◆ Exercise objective:
Set down exactly the lines of the listing below, please, beginning with the first and ending with the line that holds "M_bk, tb, 50)".

** START OF Given data **

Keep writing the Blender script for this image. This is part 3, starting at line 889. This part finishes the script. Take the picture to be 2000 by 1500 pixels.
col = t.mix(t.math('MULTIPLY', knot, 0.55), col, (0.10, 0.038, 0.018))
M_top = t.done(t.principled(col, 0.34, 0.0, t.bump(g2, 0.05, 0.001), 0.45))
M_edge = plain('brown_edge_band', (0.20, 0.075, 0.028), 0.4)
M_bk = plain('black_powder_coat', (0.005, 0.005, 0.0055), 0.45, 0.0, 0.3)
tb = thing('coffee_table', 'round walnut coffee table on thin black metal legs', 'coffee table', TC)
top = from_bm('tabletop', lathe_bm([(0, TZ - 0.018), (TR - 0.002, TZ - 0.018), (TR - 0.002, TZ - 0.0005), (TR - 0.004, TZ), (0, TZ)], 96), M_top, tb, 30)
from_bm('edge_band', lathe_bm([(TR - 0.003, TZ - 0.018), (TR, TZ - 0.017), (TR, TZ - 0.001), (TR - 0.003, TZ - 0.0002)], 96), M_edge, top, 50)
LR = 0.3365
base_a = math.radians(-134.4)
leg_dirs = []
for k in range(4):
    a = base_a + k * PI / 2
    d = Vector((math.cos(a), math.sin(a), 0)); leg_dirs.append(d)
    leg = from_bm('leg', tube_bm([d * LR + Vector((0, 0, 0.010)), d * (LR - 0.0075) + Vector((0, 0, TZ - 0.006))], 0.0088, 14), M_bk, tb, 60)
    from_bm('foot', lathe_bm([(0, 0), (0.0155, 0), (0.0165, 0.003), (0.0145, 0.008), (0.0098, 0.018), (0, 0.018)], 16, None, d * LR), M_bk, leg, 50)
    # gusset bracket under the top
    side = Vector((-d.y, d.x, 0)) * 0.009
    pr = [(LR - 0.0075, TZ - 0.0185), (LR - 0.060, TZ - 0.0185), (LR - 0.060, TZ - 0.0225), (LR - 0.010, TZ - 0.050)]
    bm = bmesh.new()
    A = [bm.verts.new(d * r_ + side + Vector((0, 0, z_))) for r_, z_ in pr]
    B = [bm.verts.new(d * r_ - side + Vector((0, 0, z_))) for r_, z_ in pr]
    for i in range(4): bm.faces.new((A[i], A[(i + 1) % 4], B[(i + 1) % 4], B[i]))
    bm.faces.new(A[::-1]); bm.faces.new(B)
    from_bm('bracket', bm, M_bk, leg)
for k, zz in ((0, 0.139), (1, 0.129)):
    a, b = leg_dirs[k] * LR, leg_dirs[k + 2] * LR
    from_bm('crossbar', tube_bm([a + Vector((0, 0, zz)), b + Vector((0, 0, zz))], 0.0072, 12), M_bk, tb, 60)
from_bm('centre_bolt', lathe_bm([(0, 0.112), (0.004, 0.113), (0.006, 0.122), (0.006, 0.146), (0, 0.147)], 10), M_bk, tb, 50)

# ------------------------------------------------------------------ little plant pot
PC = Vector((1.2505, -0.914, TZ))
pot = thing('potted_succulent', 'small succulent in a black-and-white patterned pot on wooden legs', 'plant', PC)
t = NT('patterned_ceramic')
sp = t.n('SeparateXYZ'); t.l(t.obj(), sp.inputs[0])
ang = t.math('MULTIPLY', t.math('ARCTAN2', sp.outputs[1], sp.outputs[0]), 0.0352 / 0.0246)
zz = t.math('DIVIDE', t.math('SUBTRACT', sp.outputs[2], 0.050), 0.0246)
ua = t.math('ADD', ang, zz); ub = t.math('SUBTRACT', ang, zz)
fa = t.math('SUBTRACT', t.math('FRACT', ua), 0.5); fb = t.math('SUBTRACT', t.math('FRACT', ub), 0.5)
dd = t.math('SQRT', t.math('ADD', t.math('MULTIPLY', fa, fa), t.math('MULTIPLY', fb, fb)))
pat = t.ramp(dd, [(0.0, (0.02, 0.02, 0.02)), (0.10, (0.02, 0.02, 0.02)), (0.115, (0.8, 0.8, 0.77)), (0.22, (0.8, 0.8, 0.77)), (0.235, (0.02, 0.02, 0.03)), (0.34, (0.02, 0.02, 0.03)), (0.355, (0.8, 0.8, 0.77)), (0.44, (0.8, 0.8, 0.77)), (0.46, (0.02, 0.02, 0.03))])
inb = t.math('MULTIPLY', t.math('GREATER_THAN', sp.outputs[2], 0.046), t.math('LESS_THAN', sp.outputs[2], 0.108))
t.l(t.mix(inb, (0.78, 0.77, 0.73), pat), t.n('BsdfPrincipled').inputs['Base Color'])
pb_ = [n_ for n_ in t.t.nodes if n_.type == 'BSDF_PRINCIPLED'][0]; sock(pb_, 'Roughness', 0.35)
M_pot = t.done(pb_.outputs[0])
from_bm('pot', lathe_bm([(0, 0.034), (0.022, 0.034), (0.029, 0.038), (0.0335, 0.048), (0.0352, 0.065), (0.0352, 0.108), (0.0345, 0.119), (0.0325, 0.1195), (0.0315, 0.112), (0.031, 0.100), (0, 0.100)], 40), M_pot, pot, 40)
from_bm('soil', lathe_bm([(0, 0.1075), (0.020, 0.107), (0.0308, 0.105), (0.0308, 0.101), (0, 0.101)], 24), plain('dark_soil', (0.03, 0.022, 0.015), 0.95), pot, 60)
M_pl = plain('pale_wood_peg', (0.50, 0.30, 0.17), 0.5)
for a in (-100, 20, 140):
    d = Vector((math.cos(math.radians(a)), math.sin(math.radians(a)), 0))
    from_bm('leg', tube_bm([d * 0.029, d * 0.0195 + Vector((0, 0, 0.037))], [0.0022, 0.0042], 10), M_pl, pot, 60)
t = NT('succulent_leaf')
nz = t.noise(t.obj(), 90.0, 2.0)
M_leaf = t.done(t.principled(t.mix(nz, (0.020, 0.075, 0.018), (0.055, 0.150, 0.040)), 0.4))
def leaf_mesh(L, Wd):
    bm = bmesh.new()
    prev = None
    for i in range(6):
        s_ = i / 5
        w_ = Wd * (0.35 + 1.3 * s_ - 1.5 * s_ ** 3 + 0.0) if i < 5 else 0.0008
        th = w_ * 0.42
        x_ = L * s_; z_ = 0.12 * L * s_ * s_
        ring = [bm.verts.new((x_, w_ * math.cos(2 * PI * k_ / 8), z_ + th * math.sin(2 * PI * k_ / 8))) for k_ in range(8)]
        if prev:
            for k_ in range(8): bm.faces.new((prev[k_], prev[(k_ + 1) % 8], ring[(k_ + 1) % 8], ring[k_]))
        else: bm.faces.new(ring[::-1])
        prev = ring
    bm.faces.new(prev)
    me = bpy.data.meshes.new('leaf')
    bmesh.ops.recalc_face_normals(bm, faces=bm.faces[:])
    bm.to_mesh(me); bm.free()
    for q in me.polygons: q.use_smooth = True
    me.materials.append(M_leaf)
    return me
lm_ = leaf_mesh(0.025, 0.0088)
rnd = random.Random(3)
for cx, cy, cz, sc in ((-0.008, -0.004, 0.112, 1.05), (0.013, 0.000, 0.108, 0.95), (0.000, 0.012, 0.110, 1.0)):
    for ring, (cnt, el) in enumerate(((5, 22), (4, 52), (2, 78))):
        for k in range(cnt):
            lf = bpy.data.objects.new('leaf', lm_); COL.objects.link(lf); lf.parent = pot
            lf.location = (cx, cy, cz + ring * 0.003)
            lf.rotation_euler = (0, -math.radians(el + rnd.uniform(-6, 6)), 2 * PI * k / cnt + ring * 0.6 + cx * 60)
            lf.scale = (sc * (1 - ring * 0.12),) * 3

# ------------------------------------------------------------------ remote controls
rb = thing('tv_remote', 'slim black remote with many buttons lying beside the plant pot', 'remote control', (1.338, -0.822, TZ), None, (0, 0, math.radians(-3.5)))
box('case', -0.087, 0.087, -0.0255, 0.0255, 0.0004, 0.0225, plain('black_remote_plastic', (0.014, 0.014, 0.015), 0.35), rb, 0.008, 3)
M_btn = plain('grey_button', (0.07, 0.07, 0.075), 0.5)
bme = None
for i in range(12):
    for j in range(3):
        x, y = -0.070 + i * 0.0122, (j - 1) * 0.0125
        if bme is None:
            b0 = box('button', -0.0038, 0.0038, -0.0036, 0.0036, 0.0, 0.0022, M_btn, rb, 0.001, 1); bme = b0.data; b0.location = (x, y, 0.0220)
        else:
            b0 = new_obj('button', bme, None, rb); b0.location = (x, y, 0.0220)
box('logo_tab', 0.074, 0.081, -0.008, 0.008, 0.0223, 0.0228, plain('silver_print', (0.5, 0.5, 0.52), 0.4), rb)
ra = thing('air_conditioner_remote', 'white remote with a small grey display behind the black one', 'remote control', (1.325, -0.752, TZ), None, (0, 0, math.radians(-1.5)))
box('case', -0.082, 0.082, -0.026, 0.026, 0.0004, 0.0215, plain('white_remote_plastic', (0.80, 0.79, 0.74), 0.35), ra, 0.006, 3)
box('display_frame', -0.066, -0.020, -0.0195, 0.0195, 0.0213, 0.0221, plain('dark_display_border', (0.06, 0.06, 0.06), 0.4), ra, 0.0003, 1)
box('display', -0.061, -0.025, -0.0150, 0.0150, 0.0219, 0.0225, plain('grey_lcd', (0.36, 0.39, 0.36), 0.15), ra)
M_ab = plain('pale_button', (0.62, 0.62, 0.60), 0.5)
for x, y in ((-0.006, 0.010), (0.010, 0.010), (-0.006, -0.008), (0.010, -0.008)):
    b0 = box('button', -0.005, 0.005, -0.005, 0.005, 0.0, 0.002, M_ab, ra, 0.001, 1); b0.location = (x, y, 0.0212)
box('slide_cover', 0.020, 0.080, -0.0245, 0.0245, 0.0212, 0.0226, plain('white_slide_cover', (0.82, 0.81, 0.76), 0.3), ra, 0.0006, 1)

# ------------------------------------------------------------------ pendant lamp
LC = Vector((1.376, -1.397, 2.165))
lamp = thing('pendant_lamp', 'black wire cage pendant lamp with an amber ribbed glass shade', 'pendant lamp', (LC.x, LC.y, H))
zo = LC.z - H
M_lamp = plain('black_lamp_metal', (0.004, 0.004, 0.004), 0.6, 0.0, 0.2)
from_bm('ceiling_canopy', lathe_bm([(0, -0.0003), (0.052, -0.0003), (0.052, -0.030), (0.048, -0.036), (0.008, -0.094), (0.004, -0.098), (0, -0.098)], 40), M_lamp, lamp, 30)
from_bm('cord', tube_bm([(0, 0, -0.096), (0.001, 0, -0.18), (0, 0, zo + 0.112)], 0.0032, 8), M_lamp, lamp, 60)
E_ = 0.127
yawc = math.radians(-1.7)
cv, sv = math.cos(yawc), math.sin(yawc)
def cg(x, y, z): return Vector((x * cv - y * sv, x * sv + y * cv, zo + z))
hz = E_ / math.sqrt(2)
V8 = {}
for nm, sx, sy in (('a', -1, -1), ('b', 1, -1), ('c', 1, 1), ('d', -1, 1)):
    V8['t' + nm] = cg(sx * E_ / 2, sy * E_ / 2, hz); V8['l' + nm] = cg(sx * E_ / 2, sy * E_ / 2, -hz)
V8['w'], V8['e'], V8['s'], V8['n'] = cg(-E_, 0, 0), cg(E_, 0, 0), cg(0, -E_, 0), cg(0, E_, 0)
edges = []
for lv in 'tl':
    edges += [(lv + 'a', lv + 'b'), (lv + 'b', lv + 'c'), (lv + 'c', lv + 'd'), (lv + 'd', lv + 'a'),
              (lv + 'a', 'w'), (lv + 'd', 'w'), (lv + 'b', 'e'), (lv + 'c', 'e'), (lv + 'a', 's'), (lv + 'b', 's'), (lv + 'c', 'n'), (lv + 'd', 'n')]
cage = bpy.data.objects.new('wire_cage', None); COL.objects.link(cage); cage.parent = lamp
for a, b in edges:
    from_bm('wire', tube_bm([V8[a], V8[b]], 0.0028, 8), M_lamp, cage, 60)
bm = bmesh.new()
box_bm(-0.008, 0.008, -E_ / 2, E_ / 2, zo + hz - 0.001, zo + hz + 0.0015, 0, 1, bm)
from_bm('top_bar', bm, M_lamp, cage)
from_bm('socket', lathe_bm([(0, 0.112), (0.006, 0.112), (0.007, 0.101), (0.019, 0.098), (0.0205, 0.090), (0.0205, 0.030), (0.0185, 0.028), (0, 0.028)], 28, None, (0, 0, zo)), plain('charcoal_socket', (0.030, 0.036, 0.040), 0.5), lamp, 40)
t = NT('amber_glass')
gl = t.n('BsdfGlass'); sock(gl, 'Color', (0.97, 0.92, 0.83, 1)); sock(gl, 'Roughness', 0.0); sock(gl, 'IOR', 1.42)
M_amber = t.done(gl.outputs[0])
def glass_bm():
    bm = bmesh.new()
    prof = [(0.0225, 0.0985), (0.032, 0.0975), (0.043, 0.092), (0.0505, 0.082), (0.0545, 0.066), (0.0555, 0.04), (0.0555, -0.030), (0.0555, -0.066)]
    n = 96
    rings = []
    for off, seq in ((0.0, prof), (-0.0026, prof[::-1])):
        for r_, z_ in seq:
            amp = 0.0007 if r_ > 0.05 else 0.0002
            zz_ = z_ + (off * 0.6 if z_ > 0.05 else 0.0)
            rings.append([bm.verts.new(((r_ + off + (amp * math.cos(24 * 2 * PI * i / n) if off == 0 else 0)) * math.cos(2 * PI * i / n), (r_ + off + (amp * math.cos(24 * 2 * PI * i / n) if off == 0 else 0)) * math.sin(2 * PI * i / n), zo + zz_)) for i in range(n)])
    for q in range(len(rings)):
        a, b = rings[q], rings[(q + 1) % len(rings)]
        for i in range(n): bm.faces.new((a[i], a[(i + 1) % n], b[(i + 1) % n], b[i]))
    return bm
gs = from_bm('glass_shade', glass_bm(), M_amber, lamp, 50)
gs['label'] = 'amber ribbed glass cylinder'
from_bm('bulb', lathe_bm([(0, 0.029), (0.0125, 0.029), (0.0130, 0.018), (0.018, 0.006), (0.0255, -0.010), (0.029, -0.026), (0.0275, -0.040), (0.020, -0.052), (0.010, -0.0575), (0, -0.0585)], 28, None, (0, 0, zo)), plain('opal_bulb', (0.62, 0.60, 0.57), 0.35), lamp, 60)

** END OF Given data **

◆ Solution:
Keep writing the Blender script for this image. This is part 3, starting at line 889. This part finishes the script. Take the picture to be 2000 by 1500 pixels.
col = t.mix(t.math('MULTIPLY', knot, 0.55), col, (0.10, 0.038, 0.018))
M_top = t.done(t.principled(col, 0.34, 0.0, t.bump(g2, 0.05, 0.001), 0.45))
M_edge = plain('brown_edge_band', (0.20, 0.075, 0.028), 0.4)
M_bk = plain('black_powder_coat', (0.005, 0.005, 0.0055), 0.45, 0.0, 0.3)
tb = thing('coffee_table', 'round walnut coffee table on thin black metal legs', 'coffee table', TC)
top = from_bm('tabletop', lathe_bm([(0, TZ - 0.018), (TR - 0.002, TZ - 0.018), (TR - 0.002, TZ - 0.0005), (TR - 0.004, TZ), (0, TZ)], 96), M_top, tb, 30)
from_bm('edge_band', lathe_bm([(TR - 0.003, TZ - 0.018), (TR, TZ - 0.017), (TR, TZ - 0.001), (TR - 0.003, TZ - 0.0002)], 96), M_edge, top, 50)
LR = 0.3365
base_a = math.radians(-134.4)
leg_dirs = []
for k in range(4):
    a = base_a + k * PI / 2
    d = Vector((math.cos(a), math.sin(a), 0)); leg_dirs.append(d)
    leg = from_bm('leg', tube_bm([d * LR + Vector((0, 0, 0.010)), d * (LR - 0.0075) + Vector((0, 0, TZ - 0.006))], 0.0088, 14), M_bk, tb, 60)
    from_bm('foot', lathe_bm([(0, 0), (0.0155, 0), (0.0165, 0.003), (0.0145, 0.008), (0.0098, 0.018), (0, 0.018)], 16, None, d * LR), M_bk, leg, 50)
    # gusset bracket under the top
    side = Vector((-d.y, d.x, 0)) * 0.009
    pr = [(LR - 0.0075, TZ - 0.0185), (LR - 0.060, TZ - 0.0185), (LR - 0.060, TZ - 0.0225), (LR - 0.010, TZ - 0.050)]
    bm = bmesh.new()
    A = [bm.verts.new(d * r_ + side + Vector((0, 0, z_))) for r_, z_ in pr]
    B = [bm.verts.new(d * r_ - side + Vector((0, 0, z_))) for r_, z_ in pr]
    for i in range(4): bm.faces.new((A[i], A[(i + 1) % 4], B[(i + 1) % 4], B[i]))
    bm.faces.new(A[::-1]); bm.faces.new(B)
    from_bm('bracket', bm, M_bk, leg)
for k, zz in ((0, 0.139), (1, 0.129)):
    a, b = leg_dirs[k] * LR, leg_dirs[k + 2] * LR
    from_bm('crossbar', tube_bm([a + Vector((0, 0, zz)), b + Vector((0, 0, zz))], 0.0072, 12), M_bk, tb, 60)
from_bm('centre_bolt', lathe_bm([(0, 0.112), (0.004, 0.113), (0.006, 0.122), (0.006, 0.146), (0, 0.147)], 10), M_bk, tb, 50)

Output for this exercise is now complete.